Parti volontairement sans assistance, Worsley aimerait être un héros de maintenant paré des valeurs d’hier… et de toujours (voudrait-il croire). Cela ne va pas de soi, et il y a un peu d’ironie – tragique – dans le destin de cet officier britannique, à peine encombré de son pouvoir de commander, revenu assez amer d’une campagne de renseignement en Afghanistan : il ne peut satisfaire par la chose militaire une passion d’un autre temps, où entre sans doute une grande part d’hubris, même si le sage Shackleton demeure son modèle absolu.

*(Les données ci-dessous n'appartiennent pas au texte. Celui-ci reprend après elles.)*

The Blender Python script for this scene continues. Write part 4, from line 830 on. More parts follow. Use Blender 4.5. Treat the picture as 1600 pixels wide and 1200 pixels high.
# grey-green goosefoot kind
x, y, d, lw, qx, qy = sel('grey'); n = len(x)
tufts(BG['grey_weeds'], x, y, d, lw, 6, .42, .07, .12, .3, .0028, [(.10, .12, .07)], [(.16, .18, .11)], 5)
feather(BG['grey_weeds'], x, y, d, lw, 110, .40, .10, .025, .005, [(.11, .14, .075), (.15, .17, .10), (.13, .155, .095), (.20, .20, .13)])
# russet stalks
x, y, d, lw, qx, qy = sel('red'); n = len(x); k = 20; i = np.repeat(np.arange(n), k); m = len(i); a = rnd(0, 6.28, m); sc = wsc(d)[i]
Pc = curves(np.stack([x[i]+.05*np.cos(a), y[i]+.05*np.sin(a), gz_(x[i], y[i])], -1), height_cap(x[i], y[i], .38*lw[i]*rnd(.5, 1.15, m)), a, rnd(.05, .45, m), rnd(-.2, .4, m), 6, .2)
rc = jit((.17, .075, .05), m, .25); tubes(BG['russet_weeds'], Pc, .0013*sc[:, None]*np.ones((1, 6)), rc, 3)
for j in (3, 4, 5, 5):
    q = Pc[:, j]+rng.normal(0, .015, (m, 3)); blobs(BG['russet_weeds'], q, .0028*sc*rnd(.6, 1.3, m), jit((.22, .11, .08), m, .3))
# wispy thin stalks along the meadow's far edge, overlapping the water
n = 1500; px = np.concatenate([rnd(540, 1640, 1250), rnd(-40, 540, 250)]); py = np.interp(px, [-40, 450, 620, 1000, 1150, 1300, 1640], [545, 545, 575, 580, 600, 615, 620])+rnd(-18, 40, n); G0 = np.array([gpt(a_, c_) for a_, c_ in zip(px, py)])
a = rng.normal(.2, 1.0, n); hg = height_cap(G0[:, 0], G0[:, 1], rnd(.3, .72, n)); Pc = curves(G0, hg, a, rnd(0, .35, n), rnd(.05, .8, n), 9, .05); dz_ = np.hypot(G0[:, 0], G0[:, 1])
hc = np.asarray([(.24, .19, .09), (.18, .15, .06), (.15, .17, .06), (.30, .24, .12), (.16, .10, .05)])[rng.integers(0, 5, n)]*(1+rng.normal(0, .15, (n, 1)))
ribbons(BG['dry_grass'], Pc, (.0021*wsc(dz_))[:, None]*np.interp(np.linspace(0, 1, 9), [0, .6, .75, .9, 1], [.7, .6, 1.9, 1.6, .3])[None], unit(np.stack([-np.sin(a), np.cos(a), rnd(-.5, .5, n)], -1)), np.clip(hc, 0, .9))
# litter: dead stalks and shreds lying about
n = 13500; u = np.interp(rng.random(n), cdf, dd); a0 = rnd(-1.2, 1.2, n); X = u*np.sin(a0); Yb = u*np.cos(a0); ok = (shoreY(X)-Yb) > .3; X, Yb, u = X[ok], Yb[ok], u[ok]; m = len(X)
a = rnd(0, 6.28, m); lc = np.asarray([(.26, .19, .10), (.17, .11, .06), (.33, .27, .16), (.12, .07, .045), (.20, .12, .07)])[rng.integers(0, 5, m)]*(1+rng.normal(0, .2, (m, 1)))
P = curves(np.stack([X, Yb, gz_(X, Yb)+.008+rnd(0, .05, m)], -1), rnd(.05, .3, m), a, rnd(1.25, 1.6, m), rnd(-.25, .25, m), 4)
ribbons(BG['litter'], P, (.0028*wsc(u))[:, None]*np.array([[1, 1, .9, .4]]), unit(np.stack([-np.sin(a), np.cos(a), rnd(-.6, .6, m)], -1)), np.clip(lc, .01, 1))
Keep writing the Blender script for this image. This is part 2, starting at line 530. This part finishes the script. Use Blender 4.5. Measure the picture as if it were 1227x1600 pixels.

Ironie de notre siècle, pourrait-on dire, qui est celui où ce même Shackleton sert de référence aux gourous du coaching, comme le rappelle malicieusement Grann : « À une époque soucieuse de maîtrise humaine – sur les entreprises, les champs de bataille et les bureaucraties, et surtout sur soi-même –, la manière dont Shackleton, avec sang-froid, avait recruté et mené ses hommes avant de les ramener sains et saufs forçait le respect. Des chefs d’entreprise, des cadres dirigeants, des astronautes, des scientifiques, des stratèges politiques et des chefs militaires ont étudié son comportement. Une catégorie entière de la littérature de développement personnel consacrée à l’analyse de ses méthodes a fait son apparition, avec des livres affublés de titres comme : À la pointe de l’action : leçon de leadership de l’extraordinaire épopée de l’expédition Shackleton dans l’Antarctique. Un autre de ces ouvrages, Shackleton : leçon de leadership en direct de l’Antarctique comportait des chapitres intitulés “Partager sa tente, ou comment tenir les dissidents à l’œil”, “L’esprit de camaraderie par moins vingt degrés : créer un environnement de travail optimal” ou encore “Naviguer dans des eaux inexplorées : s’adapter et innover”. »

À sa façon au fond assez subtile, The White Darkness peut s’apparenter à une expédition – littéraire – pour sauver Shackleton de telles interprétations ou récupérations, aussi indignes que ridicules : à redonner, du coup, à travers l’épopée de Worsley, son admirateur presque anachronique, le goût qui n’est jamais passé de la fiction.

Car c’est bien le paradoxe de ce brillant exercice de non-fiction que de susciter le désir presque irrépressible de retourner au roman, et à la vérité qu’on devine par exemple dans l’Antarctique imaginaire des Aventures d’Arthur Gordon Pym, le plus grand livre qui soit, peut-être, sur les mystères conjoints du pôle sud et de l’âme humaine.

David Grann, The White Darkness (2018), traduit de l’anglais par Johan-Frédérik Hel Guedj, Éditions du sous-sol, 2021, 160 pages.